◆ DATA SECTION ◆
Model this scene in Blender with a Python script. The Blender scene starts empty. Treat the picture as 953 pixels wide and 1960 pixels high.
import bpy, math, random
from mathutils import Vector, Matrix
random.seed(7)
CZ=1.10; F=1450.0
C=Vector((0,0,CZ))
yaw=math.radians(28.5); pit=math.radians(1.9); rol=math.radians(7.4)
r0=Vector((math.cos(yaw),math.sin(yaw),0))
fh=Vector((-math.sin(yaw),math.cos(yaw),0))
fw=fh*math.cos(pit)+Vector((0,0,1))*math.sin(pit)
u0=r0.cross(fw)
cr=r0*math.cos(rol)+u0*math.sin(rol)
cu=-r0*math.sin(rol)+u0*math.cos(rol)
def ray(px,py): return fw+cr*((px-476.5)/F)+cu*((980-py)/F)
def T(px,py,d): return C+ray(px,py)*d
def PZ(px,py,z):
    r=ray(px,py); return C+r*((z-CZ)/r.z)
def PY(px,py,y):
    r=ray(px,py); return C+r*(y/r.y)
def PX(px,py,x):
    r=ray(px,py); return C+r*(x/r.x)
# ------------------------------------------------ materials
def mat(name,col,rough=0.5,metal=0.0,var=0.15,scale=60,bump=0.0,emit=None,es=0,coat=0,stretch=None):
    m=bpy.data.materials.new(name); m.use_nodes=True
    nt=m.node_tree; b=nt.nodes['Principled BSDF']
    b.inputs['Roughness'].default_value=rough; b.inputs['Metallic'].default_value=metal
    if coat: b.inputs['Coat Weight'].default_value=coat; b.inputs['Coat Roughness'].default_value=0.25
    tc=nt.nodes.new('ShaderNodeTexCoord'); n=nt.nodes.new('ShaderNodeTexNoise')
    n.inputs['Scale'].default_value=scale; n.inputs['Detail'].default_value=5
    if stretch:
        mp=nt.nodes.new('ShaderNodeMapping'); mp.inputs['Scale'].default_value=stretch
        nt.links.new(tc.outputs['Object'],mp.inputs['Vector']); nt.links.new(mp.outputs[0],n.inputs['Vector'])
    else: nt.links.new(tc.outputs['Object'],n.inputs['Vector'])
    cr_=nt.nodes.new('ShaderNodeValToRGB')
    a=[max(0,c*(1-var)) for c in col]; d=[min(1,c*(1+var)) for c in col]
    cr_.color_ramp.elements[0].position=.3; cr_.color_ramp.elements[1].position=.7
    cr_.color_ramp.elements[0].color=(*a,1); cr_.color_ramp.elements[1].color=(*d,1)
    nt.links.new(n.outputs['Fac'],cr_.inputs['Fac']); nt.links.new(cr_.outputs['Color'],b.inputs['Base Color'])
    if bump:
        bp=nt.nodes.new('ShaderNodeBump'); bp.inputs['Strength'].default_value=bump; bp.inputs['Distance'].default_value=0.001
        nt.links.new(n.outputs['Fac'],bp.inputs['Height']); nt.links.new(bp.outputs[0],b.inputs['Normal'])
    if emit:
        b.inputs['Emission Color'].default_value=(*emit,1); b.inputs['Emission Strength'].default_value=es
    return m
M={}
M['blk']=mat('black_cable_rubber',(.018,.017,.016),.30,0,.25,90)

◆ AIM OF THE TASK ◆
Restate the whole listing exactly.

◆ FULL OUTPUT ◆
Model this scene in Blender with a Python script. The Blender scene starts empty. Treat the picture as 953 pixels wide and 1960 pixels high.
import bpy, math, random
from mathutils import Vector, Matrix
random.seed(7)
CZ=1.10; F=1450.0
C=Vector((0,0,CZ))
yaw=math.radians(28.5); pit=math.radians(1.9); rol=math.radians(7.4)
r0=Vector((math.cos(yaw),math.sin(yaw),0))
fh=Vector((-math.sin(yaw),math.cos(yaw),0))
fw=fh*math.cos(pit)+Vector((0,0,1))*math.sin(pit)
u0=r0.cross(fw)
cr=r0*math.cos(rol)+u0*math.sin(rol)
cu=-r0*math.sin(rol)+u0*math.cos(rol)
def ray(px,py): return fw+cr*((px-476.5)/F)+cu*((980-py)/F)
def T(px,py,d): return C+ray(px,py)*d
def PZ(px,py,z):
    r=ray(px,py); return C+r*((z-CZ)/r.z)
def PY(px,py,y):
    r=ray(px,py); return C+r*(y/r.y)
def PX(px,py,x):
    r=ray(px,py); return C+r*(x/r.x)
# ------------------------------------------------ materials
def mat(name,col,rough=0.5,metal=0.0,var=0.15,scale=60,bump=0.0,emit=None,es=0,coat=0,stretch=None):
    m=bpy.data.materials.new(name); m.use_nodes=True
    nt=m.node_tree; b=nt.nodes['Principled BSDF']
    b.inputs['Roughness'].default_value=rough; b.inputs['Metallic'].default_value=metal
    if coat: b.inputs['Coat Weight'].default_value=coat; b.inputs['Coat Roughness'].default_value=0.25
    tc=nt.nodes.new('ShaderNodeTexCoord'); n=nt.nodes.new('ShaderNodeTexNoise')
    n.inputs['Scale'].default_value=scale; n.inputs['Detail'].default_value=5
    if stretch:
        mp=nt.nodes.new('ShaderNodeMapping'); mp.inputs['Scale'].default_value=stretch
        nt.links.new(tc.outputs['Object'],mp.inputs['Vector']); nt.links.new(mp.outputs[0],n.inputs['Vector'])
    else: nt.links.new(tc.outputs['Object'],n.inputs['Vector'])
    cr_=nt.nodes.new('ShaderNodeValToRGB')
    a=[max(0,c*(1-var)) for c in col]; d=[min(1,c*(1+var)) for c in col]
    cr_.color_ramp.elements[0].position=.3; cr_.color_ramp.elements[1].position=.7
    cr_.color_ramp.elements[0].color=(*a,1); cr_.color_ramp.elements[1].color=(*d,1)
    nt.links.new(n.outputs['Fac'],cr_.inputs['Fac']); nt.links.new(cr_.outputs['Color'],b.inputs['Base Color'])
    if bump:
        bp=nt.nodes.new('ShaderNodeBump'); bp.inputs['Strength'].default_value=bump; bp.inputs['Distance'].default_value=0.001
        nt.links.new(n.outputs['Fac'],bp.inputs['Height']); nt.links.new(bp.outputs[0],b.inputs['Normal'])
    if emit:
        b.inputs['Emission Color'].default_value=(*emit,1); b.inputs['Emission Strength'].default_value=es
    return m
M={}
M['blk']=mat('black_cable_rubber',(.018,.017,.016),.30,0,.25,90)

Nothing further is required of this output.